Quant à Luc Picard, son interprétation de Patenaude, ce prêteur particulièrement méchant (mais hilarant) vaut le détour. De son rôle, le comédien que l'on est habitué à voir dans des rôles nettement plus graves a mentionné: «C'est un vrai beau caméo. Patenaude est vraiment un archétype cinématographique du méchant, un peu drôle, un peu épeurant, un peu outrageux, un peu ridicule... Il est comique. Quand je l'ai lu, c'est comme cela que je l'ai vu. Ensuite, il fallait que je confirme avec Louis et Alexis que c'était vraiment ça qu'ils voulaient. C'est un peu stressant parce que, quand tu arrives sur le plateau, il faut que tu fasses le show. Tu arrives, tu fais tes scènes et c'est un spectacle.»
Mais, si le destin des personnages est varié et tient le spectateur en haleine, les acteurs, eux, ont tous un point commun, celui d'avoir souffert des rigueurs de l'hiver pendant le tournage. Car Les mauvaises herbes a été filmé l'an dernier, en pleins records de froid. Résultat, caméra et micro gelés... moments «inconfortables», la litote utilisée par Luc Picard pour décrire le tournage d'une scène dans un bâtiment en construction. Pour Gilles Renaud, la grange reste mémorable en raison de l'humidité et du manque d'isolation. Et que dire d'Alexis Martin devant courir, en vêtements d'époque et en chaussures à boucle, dans la neige?
FABRIQUER DES PLANTS DE MARIJUANA
Le grand défi du film demeure malgré tout la création d'une plantation de pot. Le producteur Luc Vandal a détaillé les péripéties entourant ces accessoires pour le moins particuliers!
«Naïvement, on pensait qu'on allait pouvoir appeler des gens - le Club Compassion par exemple - et louer des plants pendant un mois et demi [la durée du tournage] et après, on les retournait, c'est tout. On ne comprenait pas quand on nous disait non, même quand on précisait qu'on allait les rendre. Tout le monde refusait.»

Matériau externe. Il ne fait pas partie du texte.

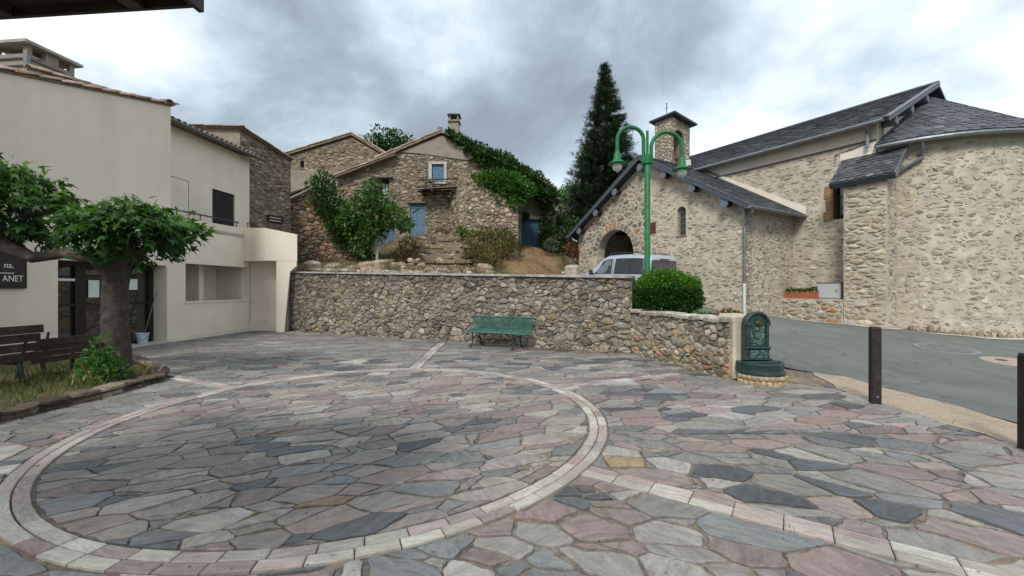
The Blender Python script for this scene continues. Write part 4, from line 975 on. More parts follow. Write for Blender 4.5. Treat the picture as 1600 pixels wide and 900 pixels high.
b = MB(); b.box(cx + rotU @ Vector((.24, -.197, 0)), (.03, .012, .08), rotU); b.build('latch', G('iron'), bx)
# pale gutter strip at the chapel foot, manholes
rows = []
line = [gp(-2.3, 1.0, 0), gp(0, .98, 0), gp(1.9, .98, 0), gp(3.25, .98, 0), apt(.16, AR + .32, 0), apt(.3, AR + .32, 0), apt(.5, AR + .36, 0), apt(.8, AR + .36, 0), apt(1.2, AR + .36, 0)]
line2 = []
for p, q in zip(line, line[1:]): line2 += [tuple(p[j] + (q[j] - p[j]) * t / 8 for j in range(3)) for t in range(8)]
line = line2
for i, p in enumerate(line):
    a = Vector(line[max(0, i - 1)][:2]); c = Vector(line[min(len(line) - 1, i + 1)][:2]); t = (c - a).normalized(); n = Vector((t.y, -t.x)); p = Vector(p[:2])
    rows.append([(p.x + n.x * w, p.y + n.y * w) for w in (-.2, .1, .26)])
sheet('gutter_strip', rows, G('kerb_pale'), .014)
def disc(name, c, r, mat, z=.006, n=28, label=None, cat=None):
    o = MB(); V = [(c[0] + r * math.cos(t), c[1] + r * math.sin(t)) for t in (2 * math.pi * k / n for k in range(n))]
    P = [(x, y, gz(x, y) + z) for x, y in V]; o.add(P + [(x, y, q - .03) for x, y, q in P], [tuple(range(n))] + [(k, n + k, n + (k + 1) % n, (k + 1) % n) for k in range(n)])
    return o.build(name, mat, None)
m1 = Vector(at(1478, 546, 9.9)[:2]); m2 = Vector(at(1592, 567, 8.6)[:2])
disc('asphalt_patch', m1, .56, G('asphalt_pale'), .012)['kind'] = 'structure'; disc('concrete_patch', m2, .55, G('gravel'), .012)['kind'] = 'structure'
tag(disc('manhole_cover', m1, .46, G('asphalt'), .022), 'dark round manhole cover in the road near the chapel apse', 'manhole')
tag(disc('valve_cover', m2 + Vector((-.12, .2)), .09, G('iron'), .02), 'small iron valve cover in the pale concrete patch', 'valve cover')
# ------------------------------------------------------------------ cream town building on the left
D1 = Vector((.1, .995)).normalized(); OA = Vector((-11.33, 0)); NA = Vector((D1.y, -D1.x))
def FA(a, b_, z): p = OA + D1 * a - NA * b_; return (p.x, p.y, z)
mpA = lambda a, z, w=0.0: FA(a, -w, z)
rotA = Matrix.Rotation(math.atan2(D1.y, D1.x), 3, 'Z')
hall = empty('cream_building', (-11, 11, 0), 'cream rendered village building with terrace, dark glazed entrance and tiled roof', 'building')
rk = lambda a: 6.02 + .246 * (a - 8.62)
wall_solid('wall', mpA, [(1.5, 0), (12.45, 0), (12.45, rk(12.45)), (1.5, rk(1.5))], [[(9.62, .04), (12.3, .04), (12.3, 2.25), (9.62, 2.25)]], .5, G('cream'), hall)
def hx(a0, a1, b0, b1, z0, z1, name, mat, parent=hall, zt=None):
    b = MB(); zt = zt or (lambda a: z1)
    b.hexa([FA(a0, b0, z0), FA(a1, b0, z0), FA(a1, b1, z0), FA(a0, b1, z0), FA(a0, b0, zt(a0)), FA(a1, b0, zt(a1)), FA(a1, b1, zt(a1)), FA(a0, b1, zt(a0))]); return b.build(name, mat, parent)
hx(12.2, 12.45, .5, 6, 0, 0, 'side_wall', G('cream'), zt=rk)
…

«On a appelé des avocats, qui nous ont dit que c'était illégal. Nous étions étonnés, mais ils nous ont confirmé que nous ne pouvions pas louer des plants de pot. Si, par exemple, quelqu'un du département artistique avait eu un plant dans son camion pour l'amener sur le plateau et qu'il s'était fait arrêter, il aurait eu un casier judiciaire.»
«Nous ne savions plus quoi faire et nous étions vraiment découragés. Nous avons essayé de faire venir de faux plants de marijuana d'Angleterre, mais ils n'étaient pas beaux. C'est à ce moment qu'Andrée-Line Beauparlant [NDLR: la directrice artistique] a décidé que nous allions les faire.»
Une équipe de 11 personnes, toutes listées au générique, se sont mises à l'ouvrage, produisant de superbes plants, à tous leurs stades de pousse! «Les feuilles ont été collées dans les fleurs une à une. C'était vraiment de l'ouvrage! Et ça fonctionne extraordinairement bien, nous sommes vraiment contents du résultat», d'ajouter le producteur.
Les mauvaises herbes prend l'affiche à travers la province dès le 11 mars.